The ATRAP Collaboration announces the first use of cold positrons to cool another type of particle -- antiprotons in this case.  ATRAP now has both of the ingredients of cold antihydrogen in the same trap structure at the same time -- both 4.2 K antiprotons and 4.2 K positrons -- and they are interacting.  This is the closest that anyone has been to producing cold antihydrogen -- the entirely antimatter atom in which a positron orbits an antiproton.  It seems very likely that antihydrogen is made during this positron-cooling of antiprotons because the antiprotons and positron are interacting while traveling at a low relative velocity.  The challenge is to observe the cold antihydrogen in a unambiguous way.

CERN's unique new antimatter factory, the Antiproton Decelerator (or AD for short) first delivered antiprotons to experiments in July - November of 2000.  . Antiprotons are the antimatter counterparts of the ordinary protons that make up much of the mass of everything that we see.

For many years CERN has facilitated and encouraged the smallest, lowest energy antimatter experiments as well as the largest, highest energy antimatter experiments for which CERN is famous.
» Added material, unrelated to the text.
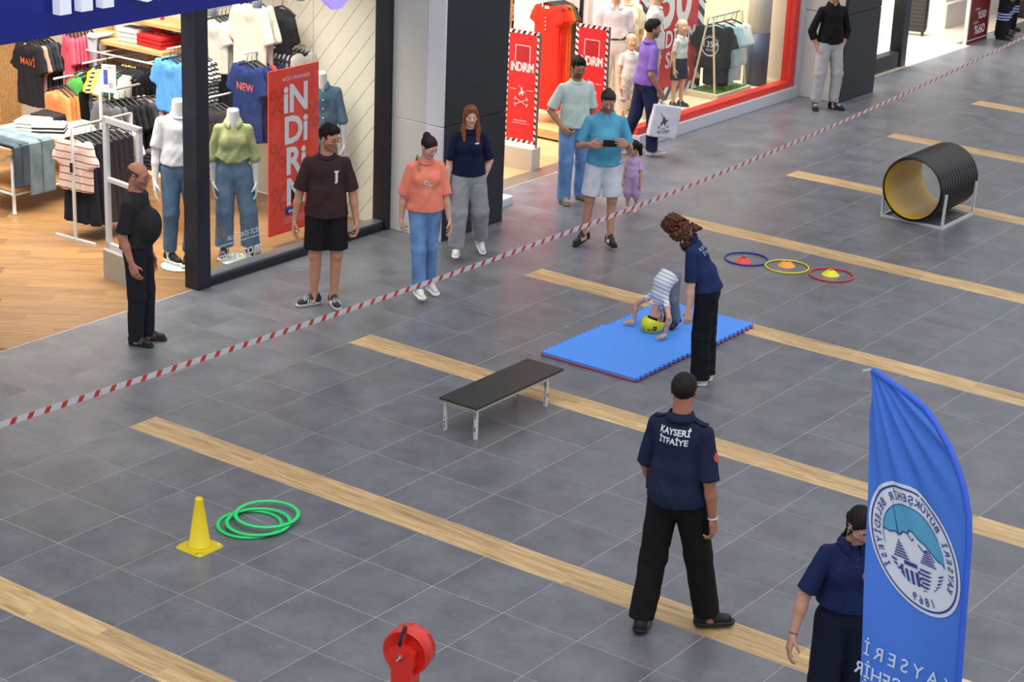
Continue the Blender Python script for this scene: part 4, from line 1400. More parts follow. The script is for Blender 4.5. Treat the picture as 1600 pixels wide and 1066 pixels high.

In the past, its antimatter factory uniquely produced the lowest energy antiprotons available at any particle physics facility in the world. CERN's TRAP Collaboration developed techniques to reduce the energy of these antiprotons by another factor of 10,000,000,000, so their temperature was only 4 degrees above absolute zero. The antiprotons were captured in tiny traps, containers without walls, that use magnets and voltages to keep the antimatter particles from encountering any ordinary matter. A collision between a matter proton and an antimatter antiproton would cause both to cease to exist - they annihilate.

Continuing in the CERN tradition of supporting important and fundamental antimatter experiments large and small, CERN's new antimatter facility is dedicated entirely to the lowest energy antimatter particles. The new AD, begun in 1997, is actually optimized to slow antiprotons rather than to let them coast or speed up in the manner the other storage rings in the world. Based upon TRAP's demonstration that antiprotons could be accumulated in tiny ion trap much more inexpensively than in a large storage rings, CERN was able to open the way to the new, low energy frontier, and at the same time save resources by replacing three storage rings with the new AD.
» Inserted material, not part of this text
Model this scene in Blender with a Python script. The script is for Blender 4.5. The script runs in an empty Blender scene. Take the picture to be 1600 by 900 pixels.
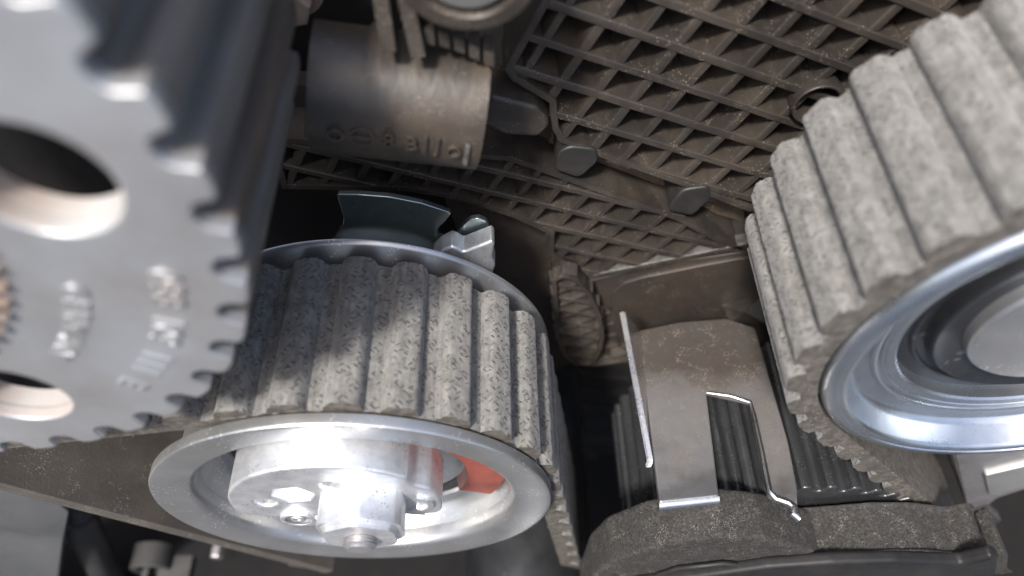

Two experiments, ATRAP (the offspring of TRAP) and ATHENA, seek to make cold antiprotons interact with cold positrons (the antimatter counterpart of electrons) in a way intended to form cold antihydrogen atoms for the first time. A third experiment, ASACUSA, creates and studies exotic helium atoms in which an electron is replaced with an antiproton. With the first AD antiprotons, ATRAP has already trapped and electron-cooled antiprotons, and ASACUSA has begun its spectroscopy of exotic helium.

An antihydrogen atom, a positron orbiting an antiproton, is the simplest atom formed entirely of antimatter. Several very rapidly moving antihydrogen atoms were first observed at CERN in 1995, demonstrating that these atoms can be formed. With CERN's new dedicated facility the quest begins to make antihydrogen atoms that are cold enough to be trapped, whereupon lasers directed at them can probe for tiny differences between antihydrogen and hydrogen.

Any difference between antimatter and matter would be extremely interesting since we do not yet understand why we have a universe made of matter. We would expect that the big bang that originated our universe would create equal amounts of antimatter and matter, which would then annihilate, leaving nothing. The great mystery is why enough matter was left over that we and our matter universe could exist.